What you have to do: Copy out each line exactly as it appears.

Source data
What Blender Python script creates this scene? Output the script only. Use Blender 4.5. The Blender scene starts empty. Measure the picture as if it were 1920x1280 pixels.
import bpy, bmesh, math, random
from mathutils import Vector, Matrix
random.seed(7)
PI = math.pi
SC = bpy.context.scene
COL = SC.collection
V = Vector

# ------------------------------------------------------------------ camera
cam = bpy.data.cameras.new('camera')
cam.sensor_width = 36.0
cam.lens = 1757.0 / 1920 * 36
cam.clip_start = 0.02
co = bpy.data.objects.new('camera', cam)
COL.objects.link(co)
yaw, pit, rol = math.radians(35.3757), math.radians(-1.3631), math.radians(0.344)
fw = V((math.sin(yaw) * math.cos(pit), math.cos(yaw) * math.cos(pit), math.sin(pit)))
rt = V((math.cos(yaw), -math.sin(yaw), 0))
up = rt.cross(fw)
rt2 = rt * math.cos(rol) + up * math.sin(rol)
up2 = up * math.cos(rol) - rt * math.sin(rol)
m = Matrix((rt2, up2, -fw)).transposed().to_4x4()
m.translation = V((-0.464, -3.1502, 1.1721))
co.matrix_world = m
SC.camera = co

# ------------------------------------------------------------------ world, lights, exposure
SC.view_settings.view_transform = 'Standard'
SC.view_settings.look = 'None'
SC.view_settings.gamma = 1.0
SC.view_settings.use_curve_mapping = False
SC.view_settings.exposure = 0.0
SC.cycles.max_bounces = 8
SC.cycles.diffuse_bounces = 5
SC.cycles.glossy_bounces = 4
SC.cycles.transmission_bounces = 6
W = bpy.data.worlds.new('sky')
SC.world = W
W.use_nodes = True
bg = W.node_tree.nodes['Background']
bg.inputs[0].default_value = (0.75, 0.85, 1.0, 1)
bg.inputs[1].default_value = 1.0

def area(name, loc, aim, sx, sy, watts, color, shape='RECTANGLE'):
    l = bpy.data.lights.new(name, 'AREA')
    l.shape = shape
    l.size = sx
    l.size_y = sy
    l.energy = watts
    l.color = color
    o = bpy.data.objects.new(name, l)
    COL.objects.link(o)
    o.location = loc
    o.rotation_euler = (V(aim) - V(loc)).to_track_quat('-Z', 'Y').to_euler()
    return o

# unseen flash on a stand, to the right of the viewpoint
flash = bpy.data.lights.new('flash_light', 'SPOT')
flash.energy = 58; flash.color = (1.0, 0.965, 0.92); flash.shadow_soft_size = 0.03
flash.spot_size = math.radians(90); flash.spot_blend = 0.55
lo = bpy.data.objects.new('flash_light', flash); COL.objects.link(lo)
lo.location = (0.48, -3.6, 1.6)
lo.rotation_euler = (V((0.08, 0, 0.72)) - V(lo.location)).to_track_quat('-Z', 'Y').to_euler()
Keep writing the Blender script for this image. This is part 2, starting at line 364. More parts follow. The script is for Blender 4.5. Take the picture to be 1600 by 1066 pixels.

Answer to this task:
What Blender Python script creates this scene? Output the script only. Use Blender 4.5. The Blender scene starts empty. Measure the picture as if it were 1920x1280 pixels.
import bpy, bmesh, math, random
from mathutils import Vector, Matrix
random.seed(7)
PI = math.pi
SC = bpy.context.scene
COL = SC.collection
V = Vector

# ------------------------------------------------------------------ camera
cam = bpy.data.cameras.new('camera')
cam.sensor_width = 36.0
cam.lens = 1757.0 / 1920 * 36
cam.clip_start = 0.02
co = bpy.data.objects.new('camera', cam)
COL.objects.link(co)
yaw, pit, rol = math.radians(35.3757), math.radians(-1.3631), math.radians(0.344)
fw = V((math.sin(yaw) * math.cos(pit), math.cos(yaw) * math.cos(pit), math.sin(pit)))
rt = V((math.cos(yaw), -math.sin(yaw), 0))
up = rt.cross(fw)
rt2 = rt * math.cos(rol) + up * math.sin(rol)
up2 = up * math.cos(rol) - rt * math.sin(rol)
m = Matrix((rt2, up2, -fw)).transposed().to_4x4()
m.translation = V((-0.464, -3.1502, 1.1721))
co.matrix_world = m
SC.camera = co

# ------------------------------------------------------------------ world, lights, exposure
SC.view_settings.view_transform = 'Standard'
SC.view_settings.look = 'None'
SC.view_settings.gamma = 1.0
SC.view_settings.use_curve_mapping = False
SC.view_settings.exposure = 0.0
SC.cycles.max_bounces = 8
SC.cycles.diffuse_bounces = 5
SC.cycles.glossy_bounces = 4
SC.cycles.transmission_bounces = 6
W = bpy.data.worlds.new('sky')
SC.world = W
W.use_nodes = True
bg = W.node_tree.nodes['Background']
bg.inputs[0].default_value = (0.75, 0.85, 1.0, 1)
bg.inputs[1].default_value = 1.0

def area(name, loc, aim, sx, sy, watts, color, shape='RECTANGLE'):
    l = bpy.data.lights.new(name, 'AREA')
    l.shape = shape
    l.size = sx
    l.size_y = sy
    l.energy = watts
    l.color = color
    o = bpy.data.objects.new(name, l)
    COL.objects.link(o)
    o.location = loc
    o.rotation_euler = (V(aim) - V(loc)).to_track_quat('-Z', 'Y').to_euler()
    return o

# unseen flash on a stand, to the right of the viewpoint
flash = bpy.data.lights.new('flash_light', 'SPOT')
flash.energy = 58; flash.color = (1.0, 0.965, 0.92); flash.shadow_soft_size = 0.03
flash.spot_size = math.radians(90); flash.spot_blend = 0.55
lo = bpy.data.objects.new('flash_light', flash); COL.objects.link(lo)
lo.location = (0.48, -3.6, 1.6)
lo.rotation_euler = (V((0.08, 0, 0.72)) - V(lo.location)).to_track_quat('-Z', 'Y').to_euler()
Keep writing the Blender script for this image. This is part 2, starting at line 364. More parts follow. The script is for Blender 4.5. Take the picture to be 1600 by 1066 pixels.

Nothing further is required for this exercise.